Это будет потрясение невероятной силы, резонанс души, воздействие на уровне генома. Технологии для этого уже есть, просто они пока слишком дорогие. Их развитие сдерживается еще и искусственно: ими могут воспользоваться, например, террористы, чтобы запутывать спецслужбы. В любом случае, это нечто колоссальное.

– Вы почти все время проводите в своей домашней студии. Вы что-нибудь специально делаете, чтобы прийти в состояние творческой готовности?

– Ничего, сажусь и работаю. Только по утрам мне обычно бывает тяжело. Я ведь ложусь очень поздно, часа в четыре утра, а встаю в девять, поэтому мне нужно время на раскачку. У Велимира Хлебникова было стихотворение: «Блажен, кто поутру ленив». Это целиком про меня.

– Ваш друг и коллега композитор-минималист Владимир Мартынов сказал в одном интервью буквально следующее: «Самое лучшее, что я сделал, – это то, что я сделал в пять-шесть лет. Все остальное – абсолютное говно». А как с этим у вас?

– Да пусть он говорит, гению все можно. А что до моего лучшего… Я довольно долго работал над «Реквиемом». Пока мне в прошлом году не предложили сочинить что-нибудь к 90-летию дирижера Владимира Минина. И я предложил «Реквием». Мне говорят: вы с ума сошли? Может быть, отвечаю. Через два часа перезвонили: Владимир Николаевич заинтересовался. И я за девять месяцев закончил это сочинение, которое теперь считаю своим главным. А перед этим завершил оперу «Преступление и наказание», которую писал лет 30.

– Так получилось, что одна из ваших композиций, написанных для кино, стала популярной песней «Дельтаплан» в исполнении Валерия Леонтьева.

– Это для меня загадка, настоящее чудо. (Смеется.)

– Как думаете, вы могли бы написать песню специально для поп-артиста?

– Сейчас вряд ли. Но у меня была одна идея, когда пошли все эти дискотеки. Я назвал ее «Спонтанный танец» или «Спонтанец». Когда танцующие не ожидают того, что будет дальше. Сначала, например, что-то громкое, дикое – а потом резкая тишина (но что-то еще ритмически чирикает в высоком регистре), далее вновь какая-то неожиданность, после чего все должны упасть. (Смеется.) Думаю, это бы могло понравиться публике – можете продать эту идею кому-нибудь.
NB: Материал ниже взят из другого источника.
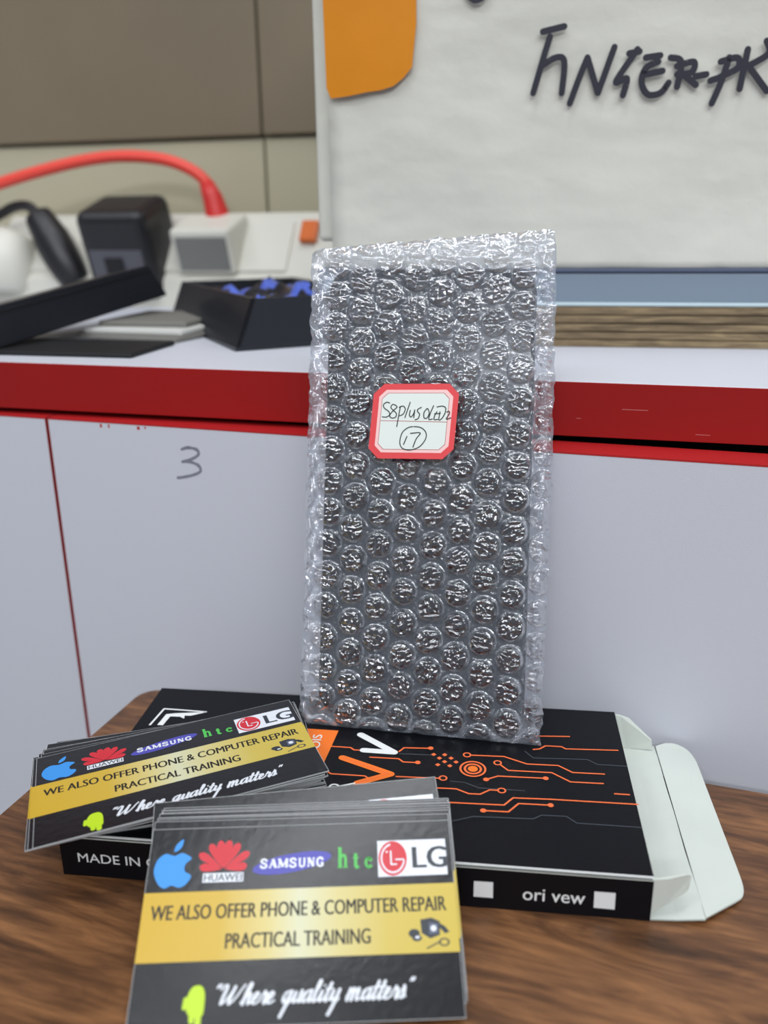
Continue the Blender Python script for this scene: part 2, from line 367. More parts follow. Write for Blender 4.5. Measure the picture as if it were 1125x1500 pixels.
for j in range(ny+1):
    y = .3+(BD-1.0)*j/ny; q = .35*math.sin(j*1.3)*.4
    vs += [(BW-.2, y, .45), (BW+7.5, y, .9), (BW+15.3+q, y, 1.9+.25*math.sin(j*.9))]
m.add(vs, [(3*j+i, 3*j+i+1, 3*j+i+4, 3*j+i+3) for j in range(ny) for i in (0, 1)]); m.add([(x, y, z-.42) for x, y, z in vs], [(3*j+i, 3*j+i+3, 3*j+i+4, 3*j+i+1) for j in range(ny) for i in (0, 1)])
m.build('end_panel', wcard, box)
m = MB(); out = [(15.5, .6), (19, 1.4), (27, 9.8), (29.0, 12.8), (30.0, 17.2), (29.6, 78), (29.0, 84.5), (26.5, 88.6), (22.5, 90.2), (15.8, 86.6)]
out = [(15.5, .6), (18.0, 2.4)] + [tuple(v) for v in spline([Vector(q+(0,)) for q in [(25.5, 8.4), (28.4, 11.6), (29.8, 16.5), (30.0, 24)]], 5)] + [tuple(v) for v in spline([Vector(q+(0,)) for q in [(29.6, 74), (29.3, 81.5), (27.5, 87), (23.6, 89.6), (19.5, 89.2)]], 5)] + [(15.8, 86.8)]
pts = [(BW+p[0]-.1, p[1]) for p in out]; m.prism(pts, 0, .42); m.v = [(x, y, z+max(.02, 1.75-.10*(x-BW-15)+.6*math.sin((x-BW-15)*.21))) for x, y, z in m.v]
m.build('tuck_flap', wcard, box)
m = MB(); sheet(m, [(BW-.4, BD-1, .9), (BW+5, BD-1.6, 1.2), (BW+14.2, BD-4.2, 2.6), (BW+13.6, BD-3.6, 6.2), (BW+5.2, BD-.8, 13.2), (BW+2.0, BD-.5, BH-.7), (BW-.4, BD-.4, BH-.6)], .42)
m.build('dust_flap', wcard, box)
gry = mat('grey_cardboard', (186, 194, 190), .7, .3)
m = MB(); P = [(BW-.3, .1, 2.4), (BW+4, .9, 5.2), (BW+9.6, 3.0, 8.2), (BW+10.6, 3.6, 9.2), (BW+11.0, 4.0, 13.4), (BW+9.8, 3.4, 14.1), (BW+4, 1.0, 14.2), (BW-.3, .2, 14.2)]
sheet(m, P, .42); m.build('dust_flap', wcard, box)

# ------------------------------------------------------------------ business cards
CW, CH, CT = 84.3, 50.6, .36
cb = mat('card_black', (13, 15, 19), .25, .45, bump=(420, .12)); ce = mat('card_edge', (176, 178, 178), .7)
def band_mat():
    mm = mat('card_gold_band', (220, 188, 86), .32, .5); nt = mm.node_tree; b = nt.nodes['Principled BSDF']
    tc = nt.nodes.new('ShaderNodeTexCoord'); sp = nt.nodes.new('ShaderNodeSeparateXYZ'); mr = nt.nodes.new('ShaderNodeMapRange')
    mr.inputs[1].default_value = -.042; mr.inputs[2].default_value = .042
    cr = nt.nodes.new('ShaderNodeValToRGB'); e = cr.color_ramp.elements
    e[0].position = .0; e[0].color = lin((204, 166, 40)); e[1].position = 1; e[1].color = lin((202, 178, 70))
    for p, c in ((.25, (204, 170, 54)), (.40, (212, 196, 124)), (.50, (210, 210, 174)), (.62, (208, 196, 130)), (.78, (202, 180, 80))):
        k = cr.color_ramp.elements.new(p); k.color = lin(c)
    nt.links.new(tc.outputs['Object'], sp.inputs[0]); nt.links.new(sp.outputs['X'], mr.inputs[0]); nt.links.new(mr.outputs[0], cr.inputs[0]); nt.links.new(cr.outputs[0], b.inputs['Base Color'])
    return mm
CM = [cb, ce, band_mat(), mat('print_blue', (52, 146, 226), .35), mat('print_red', (206, 34, 48), .35), mat('print_card_white', (226, 230, 236), .35),
      mat('print_violet', (74, 72, 172), .35), mat('print_green', (78, 190, 80), .35), mat('print_ink', (24, 20, 12), .45), mat('print_lime', (188, 222, 28), .35),
      mat('print_charcoal', (40, 46, 54), .35), mat('print_slate', (84, 92, 112), .35)]
def serif(mb, ch, x, y, w, h, z, mi, th):
    """upright serif letter in a w x h cell"""
    def S(pts, k=1.0): mb.stroke([(x+a*w, y+b*h) for a, b in pts], th*k, z, mi, False)
    def T(a, b, l=.34): S([(a-l/2, b), (a+l/2, b)], .45)
    if ch == 'S':
        S([tuple(v)[:2] for v in spline([Vector(q+(0,)) for q in [(.86, .74), (.72, .93), (.45, .98), (.2, .86), (.22, .66), (.5, .52), (.8, .36), (.82, .14), (.55, .02), (.25, .06), (.1, .28)]], 4)], .95); S([(.87, .66), (.87, .98)], .45); S([(.1, .02), (.1, .34)], .45)
    elif ch == 'A': S([(.14, 0), (.5, 1)], .6); S([(.5, 1), (.86, 0)], 1.25); S([(.27, .34), (.72, .34)], .5); T(.12, .03); T(.86, .03, .4)
    elif ch == 'M': S([(.12, 0), (.12, 1)], .6); S([(.12, 1), (.5, .08)], 1.2); S([(.5, .08), (.88, 1)], .6); S([(.88, 1), (.88, 0)], 1.2); T(.1, .03, .3); T(.88, .03, .32); T(.1, .97, .26); T(.9, .97, .26)
    elif ch == 'U': S([tuple(v)[:2] for v in spline([Vector(q+(0,)) for q in [(.22, 1), (.22, .3), (.32, .08), (.52, .02), (.72, .1), (.8, .3), (.8, 1)]], 4)], .9); T(.2, .97, .36); T(.82, .97, .3)
    elif ch == 'N': S([(.18, 0), (.18, 1)], .6); S([(.18, 1), (.82, .02)], 1.25); S([(.82, 0), (.82, 1)], .6); T(.16, .03, .3); T(.16, .97, .28); T(.84, .97, .3)
    elif ch == 'G': S([tuple(v)[:2] for v in spline([Vector(q+(0,)) for q in [(.84, .72), (.7, .92), (.46, .98), (.2, .8), (.14, .48), (.24, .16), (.5, .02), (.74, .1), (.8, .26)]], 4)], 1.0); S([(.8, .02), (.8, .42)], 1.1); T(.78, .42, .4); S([(.86, .66), (.86, .98)], .45)
    elif ch == 'h': S([(.24, 0), (.24, 1)], 1.1); S([tuple(v)[:2] for v in spline([Vector(q+(0,)) for q in [(.24, .42), (.45, .6), (.68, .58), (.76, .4), (.76, 0)]], 4)], .9); T(.24, .02, .4); T(.76, .02, .4); T(.16, .98, .24)
    elif ch == 't': S([(.45, .95), (.45, .12), (.6, .02), (.78, .1)], 1.1); S([(.15, .66), (.78, .66)], .5)
    elif ch == 'c': S([tuple(v)[:2] for v in spline([Vector(q+(0,)) for q in [(.8, .72), (.62, .93), (.36, .86), (.2, .5), (.34, .12), (.6, .04), (.84, .22)]], 4)], 1.0); mb.disc((x+.74*w, y+.76*h), th*.7, z, mi, 10)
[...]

– А если бы Пугачева попросила вас написать для нее песню, вы бы не отказали ей?

– А она пела мои песни в фильме «Удивительный мальчик», его сейчас мало кто помнит. Когда я увидел ее впервые, ей было 19, и она меня поразила своей всесжигающей энергией. Вокруг нее все просто сияло. Она вообще адская девица была, если выразиться посильнее.
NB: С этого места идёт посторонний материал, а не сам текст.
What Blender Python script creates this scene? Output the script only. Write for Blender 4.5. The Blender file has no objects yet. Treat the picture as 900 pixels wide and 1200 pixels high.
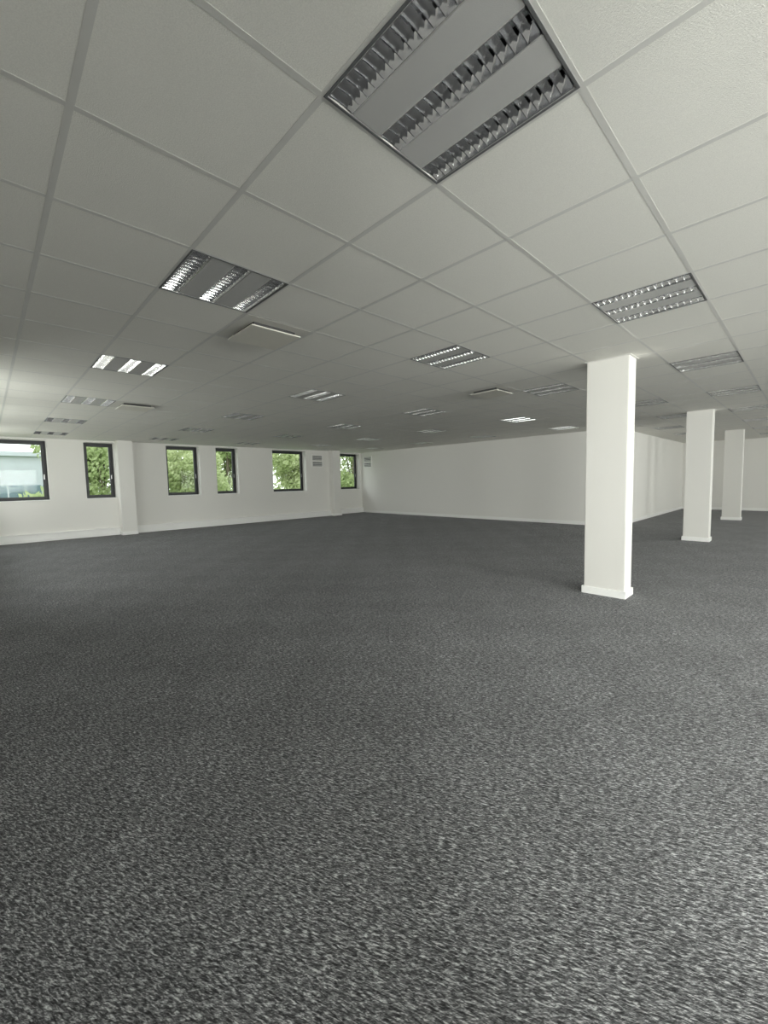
import bpy, bmesh, math, random
from mathutils import Vector, Matrix
random.seed(7)
S=bpy.context.scene; C=S.collection
PI=math.pi
# ------------------------------------------------------------------ dimensions
EYE=1.331; CEIL=EYE+1.275
OX,OY,T=0.889,0.571,0.6
XL,XB,XF=-0.75,12.05,20.0         # left (window) wall, back wall, far wall
YW,YI,YR=13.55,3.55,-5.0          # window wall, inner wall, rear wall
YREC=13.85                        # recessed bay with the last window
# ------------------------------------------------------------------ helpers
def mesh(name,bm,mat,parent=None,smooth=False):
    me=bpy.data.meshes.new(name); bm.normal_update(); bm.to_mesh(me); bm.free()
    mats=mat if isinstance(mat,(list,tuple)) else [mat]
    for m in mats: me.materials.append(m)
    if smooth:
        for p in me.polygons: p.use_smooth=True
    o=bpy.data.objects.new(name,me); C.objects.link(o)
    if parent: o.parent=parent
    return o
def box(bm,x0,x1,y0,y1,z0,z1,mi=0):
    v=[bm.verts.new(p) for p in ((x0,y0,z0),(x1,y0,z0),(x1,y1,z0),(x0,y1,z0),(x0,y0,z1),(x1,y0,z1),(x1,y1,z1),(x0,y1,z1))]
    for f in ((3,2,1,0),(4,5,6,7),(0,1,5,4),(1,2,6,5),(2,3,7,6),(3,0,4,7)):
        fc=bm.faces.new([v[i] for i in f]); fc.material_index=mi
def bevel(bm,w,seg=2):
    bmesh.ops.bevel(bm,geom=list(bm.edges),offset=w,segments=seg,affect='EDGES',profile=.5)
def tube(bm,a,b,r0,r1,n=10):
    a,b=Vector(a),Vector(b); d=(b-a).normalized()
    s=d.orthogonal().normalized(); t=d.cross(s)
    ra=[bm.verts.new(a+(s*math.cos(2*PI*k/n)+t*math.sin(2*PI*k/n))*r0) for k in range(n)]
    rb=[bm.verts.new(b+(s*math.cos(2*PI*k/n)+t*math.sin(2*PI*k/n))*r1) for k in range(n)]
    for k in range(n): bm.faces.new((ra[k],ra[(k+1)%n],rb[(k+1)%n],rb[k]))
    bm.faces.new(ra[::-1]); bm.faces.new(rb)
def struct(o,label=None):
    o['kind']='structure'
    if label:o['label']=label
    return o
def tag(o,label,cat,group=None):
    o['label']=label;o['category']=cat
    if group:o['group']=group
    return o
def empty(name,loc=(0,0,0),rz=0):
    o=bpy.data.objects.new(name,None);C.objects.link(o);o.location=loc;o.rotation_euler=(0,0,rz);o.empty_display_size=.1;return o
def copy_tree(o,parent=None):
    c=o.copy();C.objects.link(c);c.parent=parent
    for ch in list(o.children):copy_tree(ch,c)
    return c
# ------------------------------------------------------------------ materials
def new_mat(name):
    m=bpy.data.materials.new(name);m.use_nodes=True
    nt=m.node_tree;b=nt.nodes['Principled BSDF'];return m,nt,b
def simple(name,col,rough=.6,metal=0,noise=None,bump=0,var=.06,spec=.5):
    m,nt,b=new_mat(name);N=nt.nodes;L=nt.links
    b.inputs['Roughness'].default_value=rough;b.inputs['Metallic'].default_value=metal
    b.inputs['Specular IOR Level'].default_value=spec
    tc=N.new('ShaderNodeTexCoord');n=N.new('ShaderNodeTexNoise');n.inputs['Scale'].default_value=noise or 6
    n.inputs['Detail'].default_value=4;L.new(tc.outputs['Object'],n.inputs['Vector'])
    r=N.new('ShaderNodeValToRGB');r.color_ramp.elements[0].position=.3;r.color_ramp.elements[1].position=.7
    r.color_ramp.elements[0].color=tuple(c*(1-var) for c in col)+(1,);r.color_ramp.elements[1].color=tuple(min(1,c*(1+var)) for c in col)+(1,)
    L.new(n.outputs['Fac'],r.inputs['Fac']);L.new(r.outputs['Color'],b.inputs['Base Color'])
    if bump:
        bp=N.new('ShaderNodeBump');bp.inputs['Strength'].default_value=bump;bp.inputs['Distance'].default_value=.003
        L.new(n.outputs['Fac'],bp.inputs['Height']);L.new(bp.outputs['Normal'],b.inputs['Normal'])
    return m
M={}
M['wall']=simple('wall_paint',(.81,.795,.76),.75,noise=180,bump=.12,var=.012)
M['walldark']=simple('wall_bounce_cut',(.50,.495,.48),.75,noise=180,bump=.12,var=.012)  # darkened to cut bounce light off the unseen left wall and stub
M['trim']=simple('trim_paint',(.90,.895,.875),.4,noise=20,var=.01)
M['column']=simple('column_paint',(.75,.735,.70),.6,noise=150,bump=.1,var=.012)
M['tile']=simple('ceiling_tile',(.865,.85,.80),.9,noise=260,bump=.4,var=.06,spec=.2)
M['tbar']=simple('ceiling_bar',(.70,.69,.66),.33,noise=8,var=.02)
M['frame']=simple('window_frame_metal',(.018,.019,.022),.4,noise=30,var=.1)
M['handle']=simple('handle_metal',(.4,.4,.41),.3,1,noise=20,var=.02)
M['chrome']=simple('louver_metal',(.94,.94,.95),.10,1,noise=12,var=.03)
M['panel']=simple('fixture_panel',(.58,.575,.565),.45,.1,noise=500,var=.12)
M['fixture']=simple('fixture_rim',(.14,.143,.147),.5,noise=20,var=.05)
M['housing']=simple('fixture_housing',(.50,.50,.50),.5,noise=20,var=.05)
M['tube']=simple('lamp_tube_glass',(.85,.87,.88),.25,noise=20,var=.01)
M['vent']=simple('vent_plate',(.78,.755,.68),.6,noise=20,var=.01)
M['ventbase']=simple('vent_base',(.74,.725,.68),.8,noise=20,var=.01)
M['ventdark']=simple('vent_slot',(.06,.06,.06),.8,noise=20,var=.05)
M['grilleframe']=simple('grille_frame_paint',(.84,.83,.80),.5,noise=20,var=.02)
M['grille']=simple('grille_metal',(.70,.70,.69),.5,noise=20,var=.03)
M['bark']=simple('bark',(.16,.13,.10),.9,noise=12,bump=.5,var=.3)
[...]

– В анонсе к вашему вечеру на Sound Up про вас написано: «Младший современник и коллега гигантов русского авангарда, смело выразивших звуковые искания XX века в стране, где это было плохо совместимо с карьерой и даже с жизнью». Вашей жизни реально что-то угрожало?

– Никогда! Бред какой-то. Когда мы в СССР занялись электроникой в музее Скрябина, это было настолько непонятно для функционеров, которые контролировали искусство, что они совершенно нам не мешали. Свобода была полная.

– Я прочитал, будто вы собираетесь приехать в Донецк. Зачем?

– В прошлом году ко мне обратился главный дирижер Донецкого государственного симфонического оркестра Владимир Заводиленко за разрешением сыграть мою сюиту из фильма «Сибирский цирюльник». Я прислал им ноты, они сыграли в Донецкой филармонии. Полный зал народу – и это несмотря ни на что, на ужасающую бедность. Тогда они решили повторить это в Оперном театре, на большой сцене. Позвали меня. Я понял, что надо ехать. Пять лет уже длится вся эта история с Донецком – Отечественная война закончилась за пять лет! Так что приезд – это минимум, что я могу для них сделать. Здесь нет никакой политики.